Old Testament Judaism was not a culture that was known for its promiscuity, at least not among its young women. Jewish law required the death penalty to be administered to any unmarried young woman of marriageable age who was found not to be a virgin (Deut. 22:13–21). That means that in Isaiah’s day, the expectation among all the people would have been that an unmarried young woman of marriageable age would necessarily be a virgin.

Second, the context of Isaiah 7:14 indicates that the best translation for almah must be “virgin” and not simply “young woman of marriageable age.” God is providing a sign for unbelieving King Ahaz. And it is hard to see how a “young woman of marriageable age” who conceives and bears a son would qualify as a sign from God. By definition, a sign must be something extraordinary. Otherwise, how does one know that it actually is a sign?
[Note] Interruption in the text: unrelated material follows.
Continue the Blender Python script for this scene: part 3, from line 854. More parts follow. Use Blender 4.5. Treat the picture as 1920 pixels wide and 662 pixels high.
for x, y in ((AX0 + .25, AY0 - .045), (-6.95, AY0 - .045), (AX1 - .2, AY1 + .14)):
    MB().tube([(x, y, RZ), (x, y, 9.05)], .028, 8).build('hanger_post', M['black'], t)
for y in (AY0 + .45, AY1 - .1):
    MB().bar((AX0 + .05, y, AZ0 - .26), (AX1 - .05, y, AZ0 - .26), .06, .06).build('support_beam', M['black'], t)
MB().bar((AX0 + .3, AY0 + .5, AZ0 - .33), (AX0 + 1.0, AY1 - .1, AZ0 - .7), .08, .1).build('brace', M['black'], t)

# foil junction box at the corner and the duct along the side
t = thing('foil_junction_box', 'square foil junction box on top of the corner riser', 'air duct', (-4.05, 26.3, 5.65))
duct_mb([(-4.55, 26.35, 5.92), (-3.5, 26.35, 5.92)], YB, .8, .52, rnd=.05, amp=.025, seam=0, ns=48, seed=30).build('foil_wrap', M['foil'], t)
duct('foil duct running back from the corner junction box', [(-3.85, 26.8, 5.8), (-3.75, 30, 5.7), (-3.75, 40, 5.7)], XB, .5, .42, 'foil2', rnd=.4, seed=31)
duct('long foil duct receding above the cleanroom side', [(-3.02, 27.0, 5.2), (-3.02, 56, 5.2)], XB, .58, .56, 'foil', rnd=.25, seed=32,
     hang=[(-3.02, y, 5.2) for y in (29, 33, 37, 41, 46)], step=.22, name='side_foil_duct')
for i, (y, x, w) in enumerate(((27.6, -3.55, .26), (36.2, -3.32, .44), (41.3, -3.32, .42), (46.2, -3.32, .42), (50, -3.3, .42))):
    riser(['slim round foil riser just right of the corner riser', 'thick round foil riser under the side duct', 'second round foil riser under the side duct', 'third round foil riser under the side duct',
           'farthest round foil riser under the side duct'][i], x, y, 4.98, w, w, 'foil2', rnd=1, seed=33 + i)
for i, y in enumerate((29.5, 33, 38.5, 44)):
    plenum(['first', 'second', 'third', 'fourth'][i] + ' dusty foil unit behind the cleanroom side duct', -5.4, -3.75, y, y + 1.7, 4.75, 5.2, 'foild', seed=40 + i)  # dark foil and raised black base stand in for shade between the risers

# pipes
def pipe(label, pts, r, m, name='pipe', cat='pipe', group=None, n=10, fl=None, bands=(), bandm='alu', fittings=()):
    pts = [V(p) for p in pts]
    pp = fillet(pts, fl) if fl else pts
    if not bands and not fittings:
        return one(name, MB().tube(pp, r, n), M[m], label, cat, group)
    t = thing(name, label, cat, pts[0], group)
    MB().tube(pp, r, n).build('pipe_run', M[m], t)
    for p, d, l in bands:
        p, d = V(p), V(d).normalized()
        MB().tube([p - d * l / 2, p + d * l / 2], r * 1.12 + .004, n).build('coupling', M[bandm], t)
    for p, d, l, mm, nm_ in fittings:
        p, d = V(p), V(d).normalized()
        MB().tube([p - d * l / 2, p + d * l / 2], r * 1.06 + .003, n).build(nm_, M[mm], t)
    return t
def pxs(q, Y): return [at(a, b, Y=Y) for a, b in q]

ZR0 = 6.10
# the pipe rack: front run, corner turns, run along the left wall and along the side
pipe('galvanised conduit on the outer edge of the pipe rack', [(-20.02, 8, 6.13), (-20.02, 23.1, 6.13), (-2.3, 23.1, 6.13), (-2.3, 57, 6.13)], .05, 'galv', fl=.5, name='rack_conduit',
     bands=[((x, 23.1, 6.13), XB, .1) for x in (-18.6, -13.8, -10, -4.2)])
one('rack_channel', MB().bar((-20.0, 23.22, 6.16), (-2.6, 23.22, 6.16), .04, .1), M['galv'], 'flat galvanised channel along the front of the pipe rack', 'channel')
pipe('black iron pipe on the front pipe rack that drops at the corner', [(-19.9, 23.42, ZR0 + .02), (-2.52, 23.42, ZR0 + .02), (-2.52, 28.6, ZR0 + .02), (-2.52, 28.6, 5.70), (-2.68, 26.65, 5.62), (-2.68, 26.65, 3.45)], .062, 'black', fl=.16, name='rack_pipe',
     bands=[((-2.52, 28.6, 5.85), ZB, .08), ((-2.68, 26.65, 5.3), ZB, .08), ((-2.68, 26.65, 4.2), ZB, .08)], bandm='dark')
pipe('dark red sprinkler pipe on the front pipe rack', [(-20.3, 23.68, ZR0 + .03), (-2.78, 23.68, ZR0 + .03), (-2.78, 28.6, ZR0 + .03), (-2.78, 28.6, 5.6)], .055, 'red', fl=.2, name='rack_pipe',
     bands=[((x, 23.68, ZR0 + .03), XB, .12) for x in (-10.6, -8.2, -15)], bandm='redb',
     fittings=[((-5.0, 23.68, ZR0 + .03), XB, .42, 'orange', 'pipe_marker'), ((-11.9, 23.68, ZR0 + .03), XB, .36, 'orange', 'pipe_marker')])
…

A young woman bearing a child out of wedlock certainly would be notorious, but it would hardly be extraordinary in a way that would be worthy of God. He is not only perfectly righteous and holy, but He requires His own people to be holy precisely because He is Himself holy (Lev. 19:2). The whole point of Isaiah 7 seems to be that God’s sign would be an extraordinary (not notorious) child who would be brought into the world by way of an extraordinary (not notorious) birth. He would be human and divine—human, because He would be born of a woman, and divine, because He would be “God with us.” He could not, therefore, come into the world in the same way that every other child does. His birth had to have been special. His birth had to be a virgin birth. If it wasn’t, then the resulting child could only be human. He could not be Immanuel, God with us.
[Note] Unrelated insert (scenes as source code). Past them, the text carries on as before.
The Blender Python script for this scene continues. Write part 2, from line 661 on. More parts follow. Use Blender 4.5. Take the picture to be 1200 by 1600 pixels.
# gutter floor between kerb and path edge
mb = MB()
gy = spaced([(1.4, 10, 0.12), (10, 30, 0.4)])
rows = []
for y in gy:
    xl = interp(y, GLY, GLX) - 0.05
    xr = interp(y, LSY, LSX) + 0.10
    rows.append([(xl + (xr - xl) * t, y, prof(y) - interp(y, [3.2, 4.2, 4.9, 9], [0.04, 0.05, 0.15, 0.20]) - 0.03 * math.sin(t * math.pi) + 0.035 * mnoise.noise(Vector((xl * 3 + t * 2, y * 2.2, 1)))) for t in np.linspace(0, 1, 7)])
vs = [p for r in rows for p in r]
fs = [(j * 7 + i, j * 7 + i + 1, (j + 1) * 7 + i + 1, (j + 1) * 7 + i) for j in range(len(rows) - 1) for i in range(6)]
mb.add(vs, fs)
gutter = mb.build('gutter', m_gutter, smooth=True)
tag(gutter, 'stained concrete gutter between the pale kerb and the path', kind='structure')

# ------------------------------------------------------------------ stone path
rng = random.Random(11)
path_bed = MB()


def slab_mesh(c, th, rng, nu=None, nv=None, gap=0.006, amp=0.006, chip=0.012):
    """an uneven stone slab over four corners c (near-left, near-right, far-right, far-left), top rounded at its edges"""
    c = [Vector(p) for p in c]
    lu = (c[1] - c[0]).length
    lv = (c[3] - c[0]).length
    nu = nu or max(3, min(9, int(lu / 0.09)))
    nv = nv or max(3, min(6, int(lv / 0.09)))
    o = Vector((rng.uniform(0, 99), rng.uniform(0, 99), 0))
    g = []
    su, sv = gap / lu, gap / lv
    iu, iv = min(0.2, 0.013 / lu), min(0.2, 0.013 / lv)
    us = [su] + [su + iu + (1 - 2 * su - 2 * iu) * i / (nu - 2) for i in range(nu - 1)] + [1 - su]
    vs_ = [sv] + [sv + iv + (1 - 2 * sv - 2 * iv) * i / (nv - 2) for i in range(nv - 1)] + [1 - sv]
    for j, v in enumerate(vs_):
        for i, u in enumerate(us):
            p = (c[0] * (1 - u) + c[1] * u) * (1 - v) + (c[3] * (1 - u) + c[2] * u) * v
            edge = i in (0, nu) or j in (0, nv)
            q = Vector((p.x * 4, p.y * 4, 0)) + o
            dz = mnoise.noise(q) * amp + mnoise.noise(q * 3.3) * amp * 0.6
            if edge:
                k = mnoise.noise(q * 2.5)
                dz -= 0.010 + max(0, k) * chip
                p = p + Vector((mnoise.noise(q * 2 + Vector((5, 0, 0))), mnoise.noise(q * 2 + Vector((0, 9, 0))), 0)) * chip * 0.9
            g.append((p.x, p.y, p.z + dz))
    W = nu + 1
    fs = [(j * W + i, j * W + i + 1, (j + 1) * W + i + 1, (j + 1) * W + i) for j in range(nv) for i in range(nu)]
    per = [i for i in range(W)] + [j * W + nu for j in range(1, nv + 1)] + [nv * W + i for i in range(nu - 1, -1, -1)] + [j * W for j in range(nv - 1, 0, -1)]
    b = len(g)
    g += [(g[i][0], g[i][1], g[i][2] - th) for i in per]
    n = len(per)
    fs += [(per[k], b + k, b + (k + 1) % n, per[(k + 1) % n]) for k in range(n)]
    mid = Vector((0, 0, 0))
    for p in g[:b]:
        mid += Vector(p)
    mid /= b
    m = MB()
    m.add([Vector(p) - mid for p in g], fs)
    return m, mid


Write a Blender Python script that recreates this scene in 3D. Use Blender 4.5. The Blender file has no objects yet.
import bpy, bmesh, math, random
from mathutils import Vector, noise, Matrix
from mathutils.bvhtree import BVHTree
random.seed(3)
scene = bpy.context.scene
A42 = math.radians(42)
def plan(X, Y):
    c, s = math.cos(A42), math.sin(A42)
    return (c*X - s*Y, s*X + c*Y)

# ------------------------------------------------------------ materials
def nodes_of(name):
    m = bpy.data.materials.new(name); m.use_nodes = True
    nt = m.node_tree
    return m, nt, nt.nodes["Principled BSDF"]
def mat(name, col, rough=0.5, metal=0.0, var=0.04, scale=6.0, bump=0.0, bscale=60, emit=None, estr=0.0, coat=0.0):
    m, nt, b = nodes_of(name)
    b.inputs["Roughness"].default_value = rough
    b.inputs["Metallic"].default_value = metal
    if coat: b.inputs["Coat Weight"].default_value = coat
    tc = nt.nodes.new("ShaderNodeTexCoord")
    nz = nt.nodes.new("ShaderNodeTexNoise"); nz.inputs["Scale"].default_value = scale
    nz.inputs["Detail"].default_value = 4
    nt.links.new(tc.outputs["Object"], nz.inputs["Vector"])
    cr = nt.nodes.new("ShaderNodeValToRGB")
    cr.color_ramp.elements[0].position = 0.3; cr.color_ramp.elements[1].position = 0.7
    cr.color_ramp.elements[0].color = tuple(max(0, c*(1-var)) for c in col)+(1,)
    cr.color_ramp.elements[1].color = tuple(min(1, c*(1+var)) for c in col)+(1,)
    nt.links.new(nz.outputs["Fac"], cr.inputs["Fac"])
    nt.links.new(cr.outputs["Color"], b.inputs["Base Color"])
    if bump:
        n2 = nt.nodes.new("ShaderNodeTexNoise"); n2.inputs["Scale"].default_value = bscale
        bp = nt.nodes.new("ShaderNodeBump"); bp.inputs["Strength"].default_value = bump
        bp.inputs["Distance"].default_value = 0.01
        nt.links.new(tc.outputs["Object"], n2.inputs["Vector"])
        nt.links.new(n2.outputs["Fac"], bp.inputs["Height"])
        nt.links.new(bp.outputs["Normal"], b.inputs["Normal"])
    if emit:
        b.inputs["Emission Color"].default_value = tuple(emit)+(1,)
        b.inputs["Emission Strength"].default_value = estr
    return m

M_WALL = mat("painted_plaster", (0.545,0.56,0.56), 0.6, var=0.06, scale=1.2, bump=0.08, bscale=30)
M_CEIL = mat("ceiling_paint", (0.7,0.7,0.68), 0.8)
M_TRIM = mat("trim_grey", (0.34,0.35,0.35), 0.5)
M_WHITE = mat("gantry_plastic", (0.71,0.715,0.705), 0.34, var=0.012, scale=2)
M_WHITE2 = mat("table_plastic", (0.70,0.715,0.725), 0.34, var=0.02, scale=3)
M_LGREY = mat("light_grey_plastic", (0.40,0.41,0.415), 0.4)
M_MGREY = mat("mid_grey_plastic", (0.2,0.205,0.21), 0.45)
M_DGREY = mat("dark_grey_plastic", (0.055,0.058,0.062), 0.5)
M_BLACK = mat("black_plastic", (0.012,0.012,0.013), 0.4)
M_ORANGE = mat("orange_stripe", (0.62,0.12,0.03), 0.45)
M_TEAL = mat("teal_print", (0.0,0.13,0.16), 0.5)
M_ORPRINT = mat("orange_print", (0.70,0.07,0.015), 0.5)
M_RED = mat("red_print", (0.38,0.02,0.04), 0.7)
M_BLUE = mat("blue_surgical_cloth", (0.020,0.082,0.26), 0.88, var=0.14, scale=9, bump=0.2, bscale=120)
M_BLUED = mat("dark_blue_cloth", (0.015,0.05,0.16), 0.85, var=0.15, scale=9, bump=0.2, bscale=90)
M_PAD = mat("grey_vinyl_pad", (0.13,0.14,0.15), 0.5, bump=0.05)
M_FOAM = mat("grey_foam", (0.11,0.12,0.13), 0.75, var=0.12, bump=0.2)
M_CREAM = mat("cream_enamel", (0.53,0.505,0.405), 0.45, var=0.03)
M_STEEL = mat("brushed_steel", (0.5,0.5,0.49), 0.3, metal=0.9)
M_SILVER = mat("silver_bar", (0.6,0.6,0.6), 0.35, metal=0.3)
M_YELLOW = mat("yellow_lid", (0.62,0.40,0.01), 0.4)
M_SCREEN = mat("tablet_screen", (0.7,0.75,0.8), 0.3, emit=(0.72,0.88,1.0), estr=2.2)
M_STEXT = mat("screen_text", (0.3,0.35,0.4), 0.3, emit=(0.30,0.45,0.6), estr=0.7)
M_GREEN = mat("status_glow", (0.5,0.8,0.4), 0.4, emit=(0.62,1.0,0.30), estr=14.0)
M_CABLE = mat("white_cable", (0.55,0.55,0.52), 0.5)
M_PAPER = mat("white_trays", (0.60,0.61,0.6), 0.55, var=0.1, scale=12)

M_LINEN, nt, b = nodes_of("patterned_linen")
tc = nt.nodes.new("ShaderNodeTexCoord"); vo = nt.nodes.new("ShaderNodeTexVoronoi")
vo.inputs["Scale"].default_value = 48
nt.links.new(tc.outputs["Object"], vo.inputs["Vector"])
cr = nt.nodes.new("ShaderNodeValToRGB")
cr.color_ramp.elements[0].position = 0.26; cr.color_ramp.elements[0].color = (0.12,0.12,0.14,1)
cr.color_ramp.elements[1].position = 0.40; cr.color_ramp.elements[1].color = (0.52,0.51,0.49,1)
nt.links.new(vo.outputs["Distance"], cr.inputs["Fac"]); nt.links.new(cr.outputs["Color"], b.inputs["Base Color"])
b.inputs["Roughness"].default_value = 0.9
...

Third, the Greek translation of the Hebrew Old Testament, the Septuagint, confirms that almah is best interpreted as “virgin” in Isaiah 7:14. It translates this verse by using the Greek word parthenos, which more explicitly denotes a virgin, rather than neanis, which more generally means a young woman. Moreover, the gospel accounts in Matthew 1 and Luke 1 both use the Greek word parthenos of Mary and do so in a context that explicitly portrays her as a virgin. In Matthew 1:18, for instance, we read that Mary becomes pregnant “before [she and Joseph] came together.” That is why Joseph resolved to break off their engagement. He knew that he was not the father of the child she was carrying (v. 19). No doubt he would have gone through with his plans to put Mary away were it not for the “angel of the Lord” appearing to him in a dream and telling him that the child within Mary’s womb was not from a man but “from the Holy Spirit” (v. 20). Matthew then goes on to quote Isaiah 7:14 and to say, under the inspiration of the Holy Spirit, that its prophecy is fulfilled in the virgin birth of Jesus. That is just what we would expect, given everything we have seen about Isaiah 7:14.

Similarly, in Luke 1:27, Mary is twice called a “virgin” (parthenos) and is told by the angel Gabriel that, while still in that state, she will give birth to a son who “will be great and will be called the Son of the Most High” (vv. 31–32). Understandably, Mary questions Gabriel and asks how this will be since, as she herself says, she has never been with a man (v. 34). Gabriel answers by telling her that no man will be involved in the process. It will be an extraordinary birth: “The Holy Spirit will come upon you, and the power of the Most High will overshadow you.” And the Spirit’s power will produce an extraordinary child: “the child to be born will be called holy—the Son of God” (v. 35).

For all of these reasons, we can be confident that a virgin really did give birth. Not only is this the kind of thing that is to be expected given the fact that a supernatural God exists, but this is the very thing that we should expect in itself, given the fact that the Bible tells us so. Isaiah 7:14 predicts that a “virgin”—and not just a “young woman”—would give birth to a son who would be both divine and human, and the Gospels record the fulfillment of that prediction in the life of Mary and Jesus. The glory of Christmas is that the expectation of Isaiah 7:14 has become a reality. The virgin really did give birth to a son. He was called Immanuel, for He really was God with us. And He was given the name Jesus, because He really did save His people from their sins (Matt. 1:21). That is why we sing, “Joy to the world! The Lord has come.”